The Gods Will Have Blood Metaphors and Similes

The Gods Will Have Blood Metaphors and Similes

The Revolution: Boring and Tedious?

Views and opinions toward the Revolution shift in perspective as the voice expressing the opinion shifts from one French citizen to the next. The most prolonged, most all-encompassing metaphor for the Revolution is also likely the most shared: like everything that incites with excitement at first, even a Revolution can wind up an exercise in tedium that goes on for too long:

“the Revolution is a bore; it lasts over long. Five years of enthusiasm, five years of fraternal embraces, of massacres, of fine speeches, of Marseillaises, of tocsins, of 'hang up the aristocrats,' of heads promenaded on pikes, of women mounted astride of cannon, of trees of Liberty crowned with the red cap, of white-robed maidens and old men drawn about the streets in flower-wreathed cars; of imprisonments and guillotinings, of proclamations, and short commons, of cockades and plumes, swords and carmagnoles—it grows tedious!"

A Mother's Tragedy

Try as she might, Gamelin’s mother cannot hold out against the truth forever. When she hears for herself that his fanaticism has reached the point that he would even sacrifice his own sister to the Reign of Terror, Gamelin’s mother has no choice but to utter the most dreaded words can says:

"I would not believe it, but I see it now; my boy is a monster...."

Marat

The journey that Gamelin takes from passionate idealist to monster traces a path that intersects with adoration of Jean-Paul Marat. One of the most famous figures from the French Revolution, it is certainly not by accident that this would-be painter latches on most strongly to the revolutionary hero/villain (depending on perspective) most famously immortalized in paint. Unfortunately for Marat himself, that painting depicts the moment of his assassination while enjoying a bath.
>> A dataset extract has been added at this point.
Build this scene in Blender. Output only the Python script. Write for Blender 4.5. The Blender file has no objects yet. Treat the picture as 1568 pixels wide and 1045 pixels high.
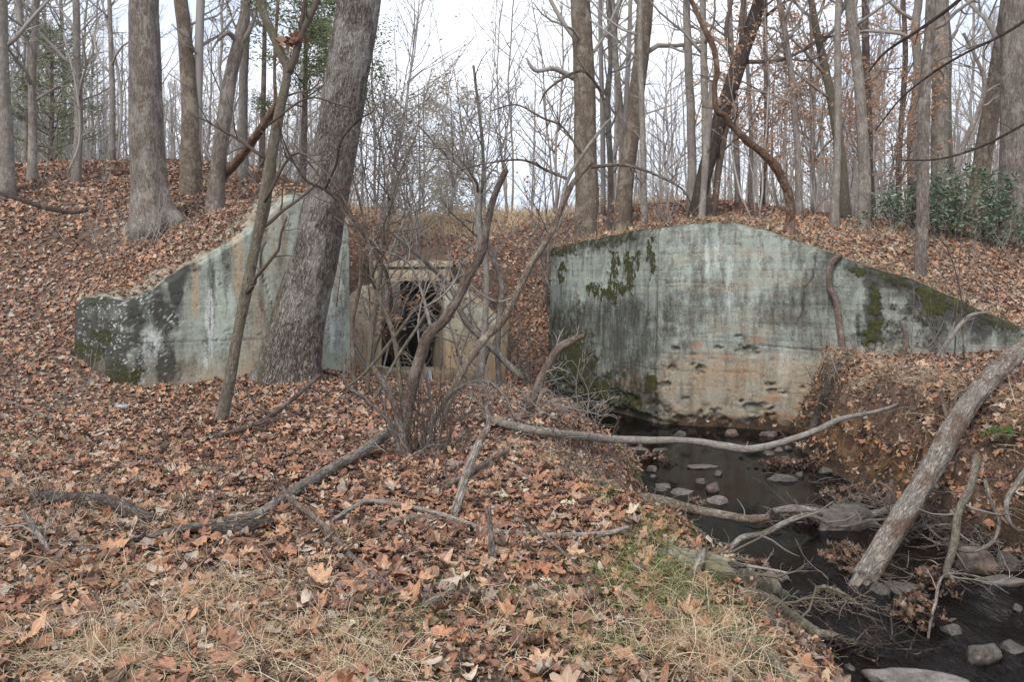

Before that moment occurs, however, Marat is depicted metaphorically as he Gamelin looks on, enraptured:

“The triumphant hero entered the Hall of the Convention like Fate personified.”

Zealotry

This is the story of Gamelin’s complex passage from idealism to monster. But he is a monster of corruption, rather than of birth. His monstrousness likes in believing too much; in taking as his religion his newfound political belief and in seeing in men something more like a god. His transformation can be traced in part through the change in his language. As he becomes a true believer, the metaphorical replaces the personal; humanity gives to symbolism.

“At a time when the enemy's cannon is at her gates and the assassin's dagger at her throat, the Nation must hold mercy to be parricide.”

The Death of Robespierre

When revolutions do go on so long they reach the point of tedium, anything can happen. This is the lesson learned from the French Revolution. A little less zealous ambition and lot fewer followers like Gamelin and a man Robespierre might well have a different legacy today. Following his own ironic appointment with the guillotine, however, his legacy was instantly sealed forever in the enthusiasm of the time. No sooner had his head been separated from his body than his legacy was separated from the rabble which had eagerly followed him with the wildly successful sales of the most popular souvenirs of the day; those removing the last vestiges of any humanity that may still have clung and encasing him forever in the world metaphorical art where

“it was all hydras, serpents, horrid monsters let loose on France by the tyrant.”